Direkt zum Inhalt

Successfully cloned drive, but then had problems booting into clone.

Thread needs solution

I have Windows 7 Ultimate 64-bit, an older OCZ ssd, and a newer, larger HyperX ssd. I'm booting with a Gigabyte UEFI DualBIOS. I doubt any of this matters other than Win 7, but I don't have too much computer knowledge.
The story is that I wanted to upgrade my SSD and move my Windows to the larger SSD since the old SSD could hardly hold it. After I was unsuccessful with cloning the old SSD onto the new SSD with Macrium software, I tried the Acronis trial. That worked without a hitch, or so the software said. I explicitly booted into the new SSD via the BIOS and that looked like it worked. (Not sure if relevant, but for the sake of being comprehensive, I noticed after booting into the new SSD, I noticed that the old SSD was still the C drive, but I didn't think too much of it.) So I formatted the old SSD via Manage in My Comp. Goes smoothly.
Then I reboot once more, explicitly into the new SSD, and now the problem arises. It starts Windows, and then sits at the "Preparing your desktop..." screen with the Windows 7 Ultimate logo at the bottom for a minute or two. When it finishes preparing the desktop, it goes to a completely blank desktop with a plain blue background, and I only have a mouse cursor. I can't do anything, not even right click. There's no toolbar or start menu. I find the only thing I can do is ctrl alt del, which does bring me to the usual Win 7 screen. If I bring up the task manager, it comes up in that ancient Windows window, with the plain, ugly grey.
Do I need to start my computer fresh? I'm not afraid of losing any data, just my Windows license. I feel like I just need to unleash the full Windows hidden in my new SSD, like some setting is holding it back, but what do I know...
Not sure if this forum can help me, as the problem is likely not due to Acronis. But worth a shot. Thanks!

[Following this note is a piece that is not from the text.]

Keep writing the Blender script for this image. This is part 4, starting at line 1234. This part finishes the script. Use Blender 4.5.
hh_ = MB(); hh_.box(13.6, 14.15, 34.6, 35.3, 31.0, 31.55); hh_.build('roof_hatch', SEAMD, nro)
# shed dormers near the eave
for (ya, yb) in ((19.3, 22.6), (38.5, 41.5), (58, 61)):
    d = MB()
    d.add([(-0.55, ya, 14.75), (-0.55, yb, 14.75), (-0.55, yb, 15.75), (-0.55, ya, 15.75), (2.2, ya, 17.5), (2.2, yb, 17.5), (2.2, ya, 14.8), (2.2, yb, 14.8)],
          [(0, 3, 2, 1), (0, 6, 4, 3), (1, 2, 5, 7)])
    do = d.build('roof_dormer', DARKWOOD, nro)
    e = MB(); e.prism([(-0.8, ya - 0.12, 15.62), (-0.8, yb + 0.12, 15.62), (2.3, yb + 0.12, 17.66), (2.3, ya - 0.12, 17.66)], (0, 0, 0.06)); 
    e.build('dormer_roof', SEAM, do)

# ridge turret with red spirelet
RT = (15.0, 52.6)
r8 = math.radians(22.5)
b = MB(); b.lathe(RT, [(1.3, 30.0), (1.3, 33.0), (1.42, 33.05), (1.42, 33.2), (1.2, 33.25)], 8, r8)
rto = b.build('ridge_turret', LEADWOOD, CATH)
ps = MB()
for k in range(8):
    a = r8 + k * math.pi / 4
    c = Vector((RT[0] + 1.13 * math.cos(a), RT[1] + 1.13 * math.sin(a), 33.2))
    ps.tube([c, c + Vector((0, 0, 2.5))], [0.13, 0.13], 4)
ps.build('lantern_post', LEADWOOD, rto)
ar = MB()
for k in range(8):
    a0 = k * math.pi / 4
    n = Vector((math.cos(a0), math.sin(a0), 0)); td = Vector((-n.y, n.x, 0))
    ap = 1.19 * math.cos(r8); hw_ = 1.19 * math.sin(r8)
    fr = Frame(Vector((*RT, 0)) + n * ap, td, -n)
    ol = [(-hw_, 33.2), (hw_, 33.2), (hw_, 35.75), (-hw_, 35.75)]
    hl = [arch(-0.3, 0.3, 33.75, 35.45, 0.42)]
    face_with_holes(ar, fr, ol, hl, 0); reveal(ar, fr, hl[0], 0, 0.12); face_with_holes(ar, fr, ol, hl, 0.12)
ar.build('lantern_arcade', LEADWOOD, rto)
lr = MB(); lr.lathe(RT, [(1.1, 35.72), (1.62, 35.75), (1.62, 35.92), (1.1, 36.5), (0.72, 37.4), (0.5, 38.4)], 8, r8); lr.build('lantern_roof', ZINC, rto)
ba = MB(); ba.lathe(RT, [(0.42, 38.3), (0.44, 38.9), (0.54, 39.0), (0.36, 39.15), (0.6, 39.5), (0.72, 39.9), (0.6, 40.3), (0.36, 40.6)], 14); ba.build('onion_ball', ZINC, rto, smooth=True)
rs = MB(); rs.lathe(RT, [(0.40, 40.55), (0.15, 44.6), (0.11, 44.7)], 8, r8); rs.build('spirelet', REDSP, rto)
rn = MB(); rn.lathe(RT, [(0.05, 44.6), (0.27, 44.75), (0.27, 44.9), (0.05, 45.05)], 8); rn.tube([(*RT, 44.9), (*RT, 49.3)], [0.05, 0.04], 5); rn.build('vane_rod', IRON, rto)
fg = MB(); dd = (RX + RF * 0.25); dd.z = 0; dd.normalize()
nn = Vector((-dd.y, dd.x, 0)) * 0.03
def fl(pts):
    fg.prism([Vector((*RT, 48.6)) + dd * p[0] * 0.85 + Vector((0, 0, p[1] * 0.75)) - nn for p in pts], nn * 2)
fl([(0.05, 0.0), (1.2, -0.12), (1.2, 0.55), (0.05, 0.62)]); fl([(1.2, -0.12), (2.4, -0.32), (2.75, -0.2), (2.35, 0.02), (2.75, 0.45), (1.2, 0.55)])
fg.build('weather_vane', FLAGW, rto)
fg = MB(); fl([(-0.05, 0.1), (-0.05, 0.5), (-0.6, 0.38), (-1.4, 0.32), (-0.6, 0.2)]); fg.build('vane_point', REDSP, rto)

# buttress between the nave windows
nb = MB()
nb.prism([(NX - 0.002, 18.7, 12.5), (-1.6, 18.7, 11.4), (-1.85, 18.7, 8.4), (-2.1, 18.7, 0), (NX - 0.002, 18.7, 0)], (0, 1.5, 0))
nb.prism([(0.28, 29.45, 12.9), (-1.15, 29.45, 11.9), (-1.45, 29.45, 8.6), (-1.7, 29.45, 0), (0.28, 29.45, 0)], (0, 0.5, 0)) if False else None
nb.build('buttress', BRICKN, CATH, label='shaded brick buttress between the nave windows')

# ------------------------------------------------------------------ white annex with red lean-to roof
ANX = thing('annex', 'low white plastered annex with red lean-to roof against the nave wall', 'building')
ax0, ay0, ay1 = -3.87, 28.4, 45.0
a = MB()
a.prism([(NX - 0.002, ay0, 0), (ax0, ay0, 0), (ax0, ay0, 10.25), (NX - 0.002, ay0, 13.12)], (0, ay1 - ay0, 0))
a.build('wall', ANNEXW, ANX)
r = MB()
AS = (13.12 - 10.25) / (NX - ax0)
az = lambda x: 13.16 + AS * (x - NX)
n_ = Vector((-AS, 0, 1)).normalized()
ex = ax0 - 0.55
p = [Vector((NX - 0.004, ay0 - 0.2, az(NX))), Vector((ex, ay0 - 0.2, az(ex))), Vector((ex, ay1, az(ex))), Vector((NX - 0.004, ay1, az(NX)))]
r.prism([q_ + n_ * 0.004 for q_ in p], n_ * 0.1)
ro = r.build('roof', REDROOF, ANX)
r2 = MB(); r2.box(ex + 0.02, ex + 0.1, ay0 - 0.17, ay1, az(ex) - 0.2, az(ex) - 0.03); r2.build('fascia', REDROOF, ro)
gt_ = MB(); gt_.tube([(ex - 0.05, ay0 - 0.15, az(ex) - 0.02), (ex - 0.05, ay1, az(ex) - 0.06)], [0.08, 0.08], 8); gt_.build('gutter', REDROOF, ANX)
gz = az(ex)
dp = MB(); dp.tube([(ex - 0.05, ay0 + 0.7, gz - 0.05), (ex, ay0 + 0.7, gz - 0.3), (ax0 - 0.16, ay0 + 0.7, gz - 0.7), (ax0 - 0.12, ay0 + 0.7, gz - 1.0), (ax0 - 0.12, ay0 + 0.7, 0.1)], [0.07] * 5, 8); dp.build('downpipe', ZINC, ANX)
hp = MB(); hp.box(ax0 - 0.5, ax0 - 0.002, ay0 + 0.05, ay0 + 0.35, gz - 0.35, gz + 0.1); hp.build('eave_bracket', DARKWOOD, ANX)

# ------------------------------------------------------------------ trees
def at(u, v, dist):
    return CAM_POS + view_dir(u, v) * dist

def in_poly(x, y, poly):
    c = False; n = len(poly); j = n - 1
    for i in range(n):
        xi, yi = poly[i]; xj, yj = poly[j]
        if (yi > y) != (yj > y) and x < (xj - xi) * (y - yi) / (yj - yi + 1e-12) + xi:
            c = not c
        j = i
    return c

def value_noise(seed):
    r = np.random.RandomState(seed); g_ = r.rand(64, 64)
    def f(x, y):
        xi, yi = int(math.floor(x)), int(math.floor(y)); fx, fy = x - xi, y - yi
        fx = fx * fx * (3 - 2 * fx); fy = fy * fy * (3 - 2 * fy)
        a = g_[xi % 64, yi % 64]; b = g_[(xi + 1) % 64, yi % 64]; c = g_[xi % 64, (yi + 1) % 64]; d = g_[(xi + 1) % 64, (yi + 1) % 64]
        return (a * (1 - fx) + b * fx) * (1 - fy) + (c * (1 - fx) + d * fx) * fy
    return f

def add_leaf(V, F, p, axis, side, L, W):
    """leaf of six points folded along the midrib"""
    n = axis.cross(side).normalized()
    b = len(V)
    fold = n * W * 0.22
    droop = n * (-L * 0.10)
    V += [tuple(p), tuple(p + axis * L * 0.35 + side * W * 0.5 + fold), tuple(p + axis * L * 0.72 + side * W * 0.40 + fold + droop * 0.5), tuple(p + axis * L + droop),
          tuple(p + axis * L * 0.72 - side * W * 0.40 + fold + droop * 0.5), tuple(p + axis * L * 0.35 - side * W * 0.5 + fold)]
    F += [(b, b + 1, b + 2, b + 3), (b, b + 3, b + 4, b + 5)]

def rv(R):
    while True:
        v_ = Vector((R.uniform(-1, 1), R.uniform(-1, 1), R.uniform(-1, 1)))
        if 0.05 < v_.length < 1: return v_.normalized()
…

0 Users found this helpful

Did you still have both drives attached when you booted to Windows? You should never do that, as Windows doesn't allow two OS drives and will make one unbootable and it may not be the result you want.

This is one of the reasons why we recommend that users do not clone, but instead do a full disk mode backup and then restore that backup to the new drive.

Did you make a full disk mode backup prior to cloning? If so, that may be used to restore you back to where you were before the problem.